Valid point -- and one which I addressed earlier in this thread.
I have serious doubts that people who never even developed soft-hammer percussion (much less who were stuck at the pebble-tool level indicated by this specimen) could have survived through this continent's ecological changes all the way to 14,000 - 13,000 BP. One would have expected them to have learned something about making stone tools in a million years or so...
And, I further doubt that such primitives could have made an inter-continental migration.
Most contemporary stone-age people have far more sophisticated lithic tools than the one shown. The only peoples (that I am aware of) whose technology has remained at such a basic level have adapted to a specific environment -- and have stayed put there. (The Kalahari Bushmen, for example...)

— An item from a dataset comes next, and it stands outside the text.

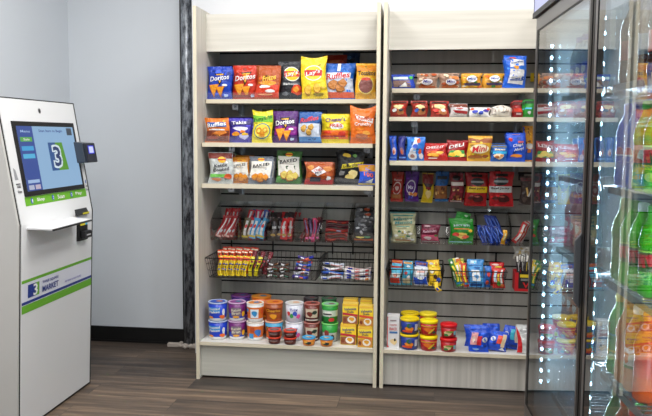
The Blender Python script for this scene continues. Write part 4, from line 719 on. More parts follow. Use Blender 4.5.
def cup2(uc, W, Y, desc, where, bands, layers, lid, lidL, bands2=None, layers2=None, lid2=None, h=None, grp=SG, rt=.86):
    lb = two(desc, where)
    stack(uc, 300, 334, Y, W, [(lb[0], bands2 or bands, layers2 or layers, lid2 or lid, ()), (lb[1], bands, layers, lid, lidL)], grp, hh=h or hC, r_taper=rt)
TOPL = lambda c, c2: [('E', 0, .5, .9, .46, c), ('B', .2, .55, .5, .2, 4, c2)]
cup2(218, .100, YC, 'blue frosted cereal cup with white base band', 'at the shelf left end', [(.17, W_), (1, (24, 62, 190))], [('R', -.9, .52, .3, .8, (60, 150, 220)), ('T', 'Frosted', -.25, .72, 1.0, .14, 6, W_), ('T', 'Flakes', -.25, .54, 1.0, .14, 6, W_), ('B', .6, .5, .16, .26, 3, (236, 236, 240)), ('B', .5, .26, .32, .12, 3, (240, 110, 40)), ('B', -.55, .22, .25, .07, 5, (240, 150, 50))], (176, 190, 220), TOPL((50, 90, 200), (226, 150, 90)))
cup2(237, .091, YC + .01, 'blue and violet raisin cereal cup', 'beside the frosted ones', [(.17, W_), (.45, (36, 74, 190)), (1, (110, 32, 110))], [('R', -.5, .3, .5, .8, (130, 110, 130)), ('T', 'Raisin', 0, .66, .95, .15, 5, (230, 226, 200)), ('T', 'Bran', 0, .48, .8, .15, 5, (230, 226, 200)), ('E', .75, .42, .2, .16, (244, 190, 40)), ('B', 0, .27, .4, .07, 4, (236, 170, 60))], (206, 170, 206), TOPL((150, 70, 150), (60, 150, 170)))
cup2(255.3, .090, YC + .005, 'orange and white cereal cup with a blue square', 'third from left', [(.2, W_), (.85, (226, 116, 44)), (1, W_)], [('R', -.4, .25, .4, .75, (226, 232, 236)), ('B', 0, .5, .32, .18, 3, (50, 140, 200)), ('R', -.9, .6, -.6, .76, (60, 150, 210)), ('R', .65, .5, .9, .8, (214, 80, 40))], (236, 226, 214), TOPL((230, 140, 60), (60, 150, 210)), layers2=[('R', -.6, .14, -.1, .42, (60, 150, 210)), ('B', .35, .48, .4, .22, 3, (60, 120, 200)), ('R', -.4, .5, .0, .8, (190, 80, 40))])
cup2(274, .094, YC + .036, 'brown-orange oat cereal cup', 'behind the red-lidded tubs', [(.12, (190, 90, 40)), (1, (158, 76, 28))], [('R', -.8, .5, .8, .78, (130, 50, 20)), ('T', 'Cheerios', 0, .64, 1.4, .18, 0, (246, 180, 60)), ('B', 0, .3, .4, .16, 3, (236, 160, 40))], (220, 130, 90), TOPL((236, 140, 30), (200, 60, 30)), bands2=[(.12, W_), (.5, (226, 120, 50)), (1, (70, 160, 200))], lid2=(240, 190, 160))
cup2(294.5, .094, YC + .036, 'white cereal cup with coloured dots', 'behind the second red-lidded tubs', [(1, (214, 216, 226))], [('B', -.5, .5, .2, .14, 3, (214, 60, 60)), ('B', -.2, .4, .2, .14, 4, (60, 160, 80)), ('B', .1, .5, .2, .14, 5, (60, 90, 200)), ('B', .4, .36, .2, .14, 6, (226, 90, 150)), ('T', 'Trix', 0, .74, .7, .16, 4, (60, 60, 150))], (226, 226, 230), TOPL((226, 220, 210), (236, 170, 120)), rt=.92)
cup2(312, .082, YC + .036, 'dark red noodle cup with a cream label', 'behind the left blue-lidded tub', [(.3, (90, 26, 26)), (1, (110, 40, 32))], [('R', -.7, .3, .7, .8, (214, 196, 170)), ('B', -.2, .5, .4, .16, 3, (120, 50, 40)), ('B', .3, .6, .3, .12, 6, (40, 60, 50)), ('R', -.8, .12, .8, .2, (200, 190, 180))], (190, 120, 110), TOPL((150, 60, 50), (40, 40, 44)))
cup2(330, .086, YC + .036, 'green and white noodle cup', 'behind the right blue-lidded tub', [(.4, (30, 130, 50)), (.75, (206, 222, 206)), (1, (40, 150, 60))], [('B', -.1, .55, .5, .16, 3, (236, 236, 226)), ('B', .2, .24, .4, .12, 4, (214, 60, 60)), ('R', -.7, .5, .2, .58, (60, 60, 60))], (130, 220, 120), TOPL((150, 190, 170), (120, 60, 60)), bands2=[(.55, (190, 196, 196)), (1, (50, 160, 70))], layers2=[('B', -.3, .5, .3, .24, 3, (150, 60, 50)), ('B', .3, .3, .3, .18, 4, (60, 60, 60))])
# back row
for uc, W, c, lid, ll, d in [(241, .105, (70, 40, 120), (110, 60, 140), TOPL((130, 60, 120), (60, 90, 160)), 'violet cereal cup in the back row behind the raisin cereal'), (261.5, .105, (220, 110, 40), (236, 140, 40), TOPL((240, 150, 50), (60, 140, 200)), 'orange cereal cup in the row behind the white ones'), (311, .08, (50, 40, 44), (70, 60, 66), TOPL((90, 90, 96), (150, 50, 50)), 'black noodle cup in the back row behind the dark red ones'), (329, .08, (40, 90, 56), (60, 120, 80), TOPL((80, 100, 90), (170, 60, 60)), 'dark green noodle cup in the back row behind the green ones')]:
    stack(uc, 300, 330, .235, W, [(d + ', lower', [(1, c)], [], lid, ()), (d + ', upper', [(1, c)], [], lid, ll)], 'back row of cups on the bottom shelf of the left unit', hh=hC * 1.02)
# front tubs
def tubs(uc, Y, W, n, h, body, lid, layers, lbls, grp, dome=0, lidL=(), lid_t=.007):
    x = at(uc, 335, Y).x; z = ZS
    for k in range(n):
        o = cup_mesh(W / 2 * .86, W / 2 * .97, h, [(1, body)], layers).build('snack_tub'); o.location = (x, Y, z); tag(o, lbls[k], 'tub', grp)
        lid_mesh(W / 2 + .001, h, lid_t, lid, lidL, dome).build('lid', o); z += h + lid_t + dome * 1.0 + .0006
FT = 'small front tubs on the bottom shelf of the left unit'
for uc, wh in ((274.5, 'left'), (290.3, 'right')):
    tubs(uc, .032, .066, 2, .028, (72, 30, 26), (222, 66, 40), [('R', -.9, .2, .9, .85, (84, 34, 28)), ('B', 0, .5, .5, .2, 3, (120, 70, 60)), ('R', -.5, .62, .5, .7, (180, 170, 170))], ['dark brown dip tub with a red lid, lower of the %s pair' % wh, 'dark brown dip tub with a red lid, upper of the %s pair' % wh], FT, lidL=[('E', 0, .5, .85, .42, (100, 56, 44)), ('B', 0, .5, .5, .15, 3, (160, 120, 110))], lid_t=.008)
for uc, wh in ((308.8, 'left of the two'), (326.6, 'right of the two')):
    tubs(uc, .03, .068, 1, .034, (214, 128, 40), (60, 160, 214), [('B', 0, .45, .6, .24, 3, (40, 60, 60)), ('B', -.3, .6, .3, .14, 4, (246, 190, 80)), ('R', .4, .3, .8, .7, (226, 150, 60))], ['orange peanut butter tub with a light blue lid, ' + wh], FT, lidL=[('B', 0, .5, .6, .24, 3, (214, 196, 170)), ('B', .2, .45, .3, .1, 5, (190, 110, 60))])
# macaroni cartons
def macs(u0, u1, z, Y, label, red=(190, 40, 60), h=.104):
    x0 = at(u0, 335, Y).x; x1 = at(u1, 335, Y).x; w = x1 - x0
    o = carton_mesh(w, h, .055, (250, 214, 44), [('R', -.96, .72, .96, .97, (252, 222, 70)), ('R', -.96, .9, .96, .98, (244, 190, 70)), ('T', 'Velveeta', 0, .76, 1.6, .13, 4, (30, 50, 130)), ('T', 'Shells', 0, .62, .9, .09, 0, (60, 50, 90)), ('P', [(-.98, .46), (.98, .4), (.98, .5), (-.98, .58)], red), ('R', -.96, .03, .96, .4, (206, 140, 60) if red[0] > 190 else (150, 90, 60)), ('E', .2, .24, .55, .17, (240, 232, 220)), ('B', .2, .26, .42, .11, 3, (226, 160, 40)), ('B', -.7, .2, .2, .1, 5, (130, 60, 30))], topc=(244, 206, 90)).build('macaroni_carton')
    o.location = ((x0 + x1) / 2, Y + .0275, z + .0006); o.rotation_euler.z = rnd.uniform(-.01, .01); tag(o, label, 'carton', 'yellow macaroni cartons on the bottom shelf'); return o
MH = .104
macs(340.5, 356, ZS, .055, 'yellow macaroni carton with a bowl picture, lower left of the four')
macs(342.3, 357.6, ZS + MH + .001, .062, 'yellow macaroni carton with a bowl picture, upper left of the four')
macs(357.8, 372.6, ZS, .02, 'yellow macaroni carton with a bowl picture, lower right of the four', (226, 110, 60))
macs(358.9, 373.0, ZS + MH + .001, .025, 'yellow macaroni carton with a bowl picture, upper right of the four', (226, 80, 50))
for k, (a, b, d) in enumerate([(343, 357, 'left'), (360, 371.5, 'right')]):
    o = macs(a, b, ZS, .17, 'yellow macaroni carton in the back row, lower %s' % d); o = macs(a, b, ZS + MH + .001, .17, 'yellow macaroni carton in the back row, upper %s' % d)

# ============================================================ BOTTOM SHELF, RIGHT UNIT
def tall_carton():
    Y = .03; x0 = at(386.8, 348, Y).x; x1 = at(399, 348, Y).x; w = x1 - x0; h = at(393, 316, Y).z - ZS
    q = carton_mesh(w, h, .06, (224, 222, 222), [('R', -.98, .02, -.86, .98, (206, 50, 50)), ('T', 'TOASTED', 0, .72, 1.2, .05, 0, (190, 60, 60)), ('T', 'SNACK', 0, .6, 1.3, .09, 0, (200, 40, 44)), ('R', -.6, .46, .7, .52, (60, 110, 170)), ('B', .1, .2, .7, .1, 3, (236, 206, 150)), ('B', .3, .27, .2, .05, 4, (60, 50, 40)), ('R', -.5, .85, .5, .88, (150, 130, 130)), ('B', -.8, .05, .12, .03, 3, R_)], 'card')
    o = q.build('snack_carton'); o.location = ((x0 + x1) / 2, Y + .03, ZS); tag(o, 'tall white snack carton with red lettering, leftmost on the bottom shelf of the right unit', 'carton')
tall_carton()
RG = 'lidded tubs on the bottom shelf of the right unit'
dk = [('B', 0, .42, .5, .2, 3, (240, 140, 40)), ('E', 0, .68, .25, .18, (50, 110, 60)), ('B', .1, .7, .2, .12, 4, (60, 90, 150)), ('R', .5, .3, .85, .8, (206, 214, 230)), ('B', -.2, .25, .5, .1, 5, (222, 80, 40))]
def rtubs(uc, vt, Y, W, h, body, lid, layers, lb, lid_t, dome=0, n=2): tubs(uc, Y, W, n, h, body, lid, layers, lb, RG, dome, [('B', 0, .5, .5, .2, 4, tuple(min(255, c + 20) for c in lid))], lid_t)
rtubs(409.4, 317, .045, .093, .066, (26, 52, 140), (240, 208, 20), dk, ['dark blue macaroni tub with a yellow lid, lower of the front pair', 'dark blue macaroni tub with a yellow lid, upper of the front pair'], .012)
rtubs(409.6, 311, .16, .094, .066, (26, 52, 140), (232, 200, 24), dk, ['dark blue macaroni tub with a yellow lid, lower of the back pair', 'dark blue macaroni tub with a yellow lid, upper of the back pair'], .012)
rd = [('B', -.1, .5, .5, .22, 3, (232, 120, 40)), ('P', [(-.1, .2), (.1, .2), (.6, .6), (.5, .7)], (230, 200, 60)), ('B', .5, .3, .25, .12, 4, (60, 90, 70)), ('R', -.8, .75, .8, .85, (226, 170, 50))]
rtubs(428.8, 320, .04, .089, .058, (190, 34, 40), (244, 220, 20), rd, ['red soup tub with a domed yellow lid, lower of the front pair', 'red soup tub with a domed yellow lid, upper of the front pair'], .014, .006)
rtubs(427.8, 315, .15, .088, .064, (190, 34, 40), (236, 212, 40), rd, ['red soup tub with a domed yellow lid, lower of the back pair', 'red soup tub with a domed yellow lid, upper of the back pair'], .014, .004)
rr_ = [('B', -.1, .45, .5, .24, 3, (226, 206, 150)), ('B', -.3, .3, .3, .14, 4, (60, 130, 70)), ('R', .5, .3, .8, .7, (120, 190, 200)), ('B', .1, .62, .4, .08, 5, (120, 160, 60))]
rtubs(448.6, 322, .035, .082, .05, (176, 26, 34), (206, 24, 30), rr_, ['red ravioli tub with a domed red lid, lower of the pair', 'red ravioli tub with a domed red lid, upper of the pair'], .015, .006)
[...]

Thank you! I happened to be chairman of the Website Committee of the Texas Archeological Society when we elected to co-fund TARL in the development of the "TBH" ("Texas Beyond History") website.
I am pleased to say that Dr. Steve Black and the folks at TARL (UT's Texas Archeological Research Laboratory -- Texas' central repository for archeological materials and data) took that "seed" and grew it into a truly outstanding online resource.
IMHO, "TBH" is now one of the world's finest sources of archeological information. It really shines as a resource for teachers and students. And you should see what's in the works!
The results of an examination by a group of knowledgeable lithicists of the purported pre-Clovis Walker site in Minnesota has been posted by the Minnesota State Archeologist ... results: no human made artifacts:
http://www.osa.admin.state.mn.us/documents/The%20Walker%20Hill%20Site.pdf
The author took the Walker Site archaeologists to the woodshed big time!
A clear-cut example of "extraordinary claims require extraordinary proof" (Carl Sagan).
(Good post!)
That's disappointing. I thought we had something going here.
I got an error when trying to load it, perhaps an incompatibility with my version of Acrobat.